生徒は坪井さんや他の人から教えられたわけでも課題を出されたわけでもなく、独学でシンセサイザーの仕組みを勉強し、この複雑な回路図を紙いっぱいに描き上げ見せてくれたのだそう。
この投稿に、X(Twitter)ユーザーからは「つよい中1だ…www」「すぐに技術者になりそう」と驚く声や、「ICが実体なのに整然としていて見やすい」「電子回路設計ソフトKiCadをおすすめします」など称賛やアドバイスの声が上がった。
田舎のしがない音楽教室なのに中1の生徒がいきなり"シンセ"を設計し始めて意味がわからない「将来有望」
一体どういった経緯で中学1年生がシンセサイザーの回路図を描き上げたのか? 詳しい話を聞いた。
クラファンを立ち上げ、電子管楽器でオーケストラ参加も
この回路図を初めて見た時の感想は?
「シンセを作る!」ということは聞いていましたが、まさか実際に回路を描いているとはまったく知らなかったので、本当に驚きました。
制作した生徒さんは、普段の教室ではどのような様子ですか?
2歳から教えていますが、最初は虫好きな男の子でした。とにかく好奇心が旺盛で、一度やり始めたことは最後までやり抜きます。人の役に立つこと、お手伝いすることも大好きです。
教室ではレッスンを受けるだけではなく、私の手伝いや機材の準備、片付けまで熱心に参加していたので、どんどん詳しくなっていきました。
電気製品の分解を一緒にやったことがきっかけで、電子工作に興味を持ったようです。小6の時には、小学生の仲間とクラウドファンディングで資金を集め、子どもたちを募って電子工作のワークショップを開催していました。
ちなみに件の生徒さんは、他にも坪井さんの薦めでエアロフォンにも興味を示し、さらなるチャレンジをしているようだ。
彼は、私が提案することに対し大変興味を示してくれます。エアロフォン(電子管楽器)にも興味を持っていたので、さまざまなイベントへ応募するよう薦めたところ、最年少でオーケストラへ参加したり、コンテストで優勝したりしました。
私は、友人であるローランド社のエンジニアとこの子を繋いで、アドバイスを受けられるよう手伝いました。
また、理系に優れた素養・興味を持つ小中学生を支援する育成プログラム「ダヴィンチ・キッズ・プロジェクト」に参加してはどうかと提案し、推薦状を書きました。
ご両親は毎週のようにパーツ屋さんに行ってあげたり、私の教室に週に何度も送迎したり、それでいて口出し手出しはせず…と、とても素晴らしい対応をしています。

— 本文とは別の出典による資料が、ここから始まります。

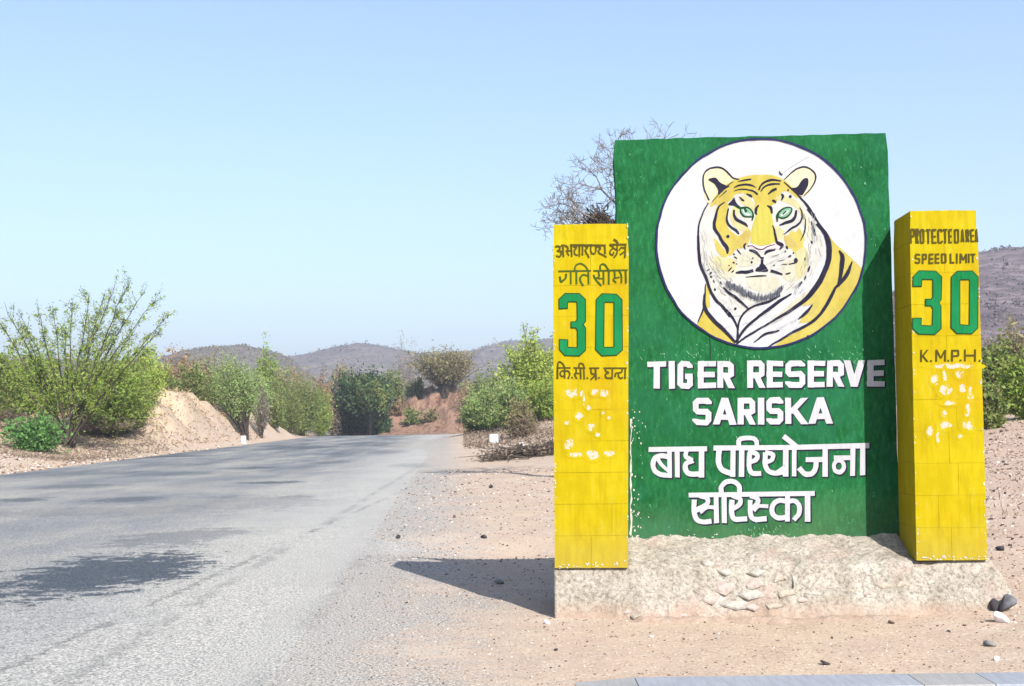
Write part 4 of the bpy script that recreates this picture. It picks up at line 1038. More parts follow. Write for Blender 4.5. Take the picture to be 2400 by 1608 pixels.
def draw(p, prims, sw, swh=None, dx=0, dy=0, g=0):
    swh = swh or sw
    for q in prims:
        if q[0] == 'v': p.quad_strip([(q[1] - sw / 2 - g / 2 + dx, q[2] - g / 2 + dy), (q[1] - sw / 2 - g / 2 + dx, q[3] + g / 2 + dy)], [(q[1] + sw / 2 + g / 2 + dx, q[2] - g / 2 + dy), (q[1] + sw / 2 + g / 2 + dx, q[3] + g / 2 + dy)])
        elif q[0] == 'h': p.quad_strip([(q[2] - g / 2 + dx, q[1] - swh / 2 - g / 2 + dy), (q[3] + g / 2 + dx, q[1] - swh / 2 - g / 2 + dy)], [(q[2] - g / 2 + dx, q[1] + swh / 2 + g / 2 + dy), (q[3] + g / 2 + dx, q[1] + swh / 2 + g / 2 + dy)])
        elif q[0] == 'd':
            a, b, hw = q[1], q[2], q[3] + g / 2
            p.quad_strip([(a[0] - hw + dx, a[1] + dy - g / 2), (b[0] - hw + dx, b[1] + dy + g / 2)], [(a[0] + hw + dx, a[1] + dy - g / 2), (b[0] + hw + dx, b[1] + dy + g / 2)])
        elif q[0] == 'p': p.stroke(q[1], swh if False else (sw + swh) / 2, False, cap='', dx=dx, dy=dy, grow=g)
        elif q[0] == 'c': p.stroke(q[1], (sw + swh) / 2, False, True, dx=dx, dy=dy, grow=g)
def line_text(boxes, tf, top, bot, sw, swh, name, label, parent, w, mat, shadow=None, off=.003, org=(0, 0), sgrow=8, sdx=9, sdy=9):
    """boxes: (char, x0, x1); top/bot: functions of x giving the line heights"""
    if shadow:
        p = Paint(w, off - .001, tf, org, 1e-5)
        for ch, x0, x1 in boxes:
            c = (x0 + x1) / 2; draw(p, glyph(ch, x0, x1, top(c), bot(c), sw, swh), sw, swh, sdx, sdy, sgrow)
        p.build(name + '_shadow', shadow, parent)
    p = Paint(w, off, tf, org, 1e-5)
    for ch, x0, x1 in boxes:
        c = (x0 + x1) / 2; draw(p, glyph(ch, x0, x1, top(c), bot(c), sw, swh), sw, swh)
    o = p.build(name, mat, parent); o['label'] = label; return o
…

・わたしは20年以上前にローランドの開発部に勤めていて、今もメルマガ書いてるけど、ガチでシンセの設計なんて何も知らないから、マージーでー、わたしの差金では断じてない!!!この子自身の努力と勤勉さ、ご両親の協力!!
— 坪井佳織@社長|リトミックの先生|ローランドのメルマガライター (@nerio_mulee) 2023年9月21日
生徒さんからシンセサイザーを設計するまでの思いは聞きましたか?
はじめに電子工作キットを買ってきた時から「自分で回路を描きたい」と、最初から説明通りではないオリジナルの回路作りにチャレンジしていました。まず「プー」と音が鳴る回路の作成、次にピッチの変更など、一歩ずつ工夫を重ねていました。
「シンセを作る」とことあるごとに言っていましたが、「将来の夢」なのかなと思っていました。今思えば、最初から「自分オリジナルを作りたい」という思いが強かったのかもしれません。
この設計図は、実際にこれからパーツを一つずつ購入し、実物を作っていくそうです。
坪井さんはインタビューで「こういう子が他にもたくさんいます」とも語っている。
音楽に関する体験のみならず、子どもたちの独自性を尊重し「生きる力をつける」ことを掲げる坪井さんの音楽教室。
今回の生徒さんのように、坪井さん自身も想像しなかった数々の才能が開花しているようだ。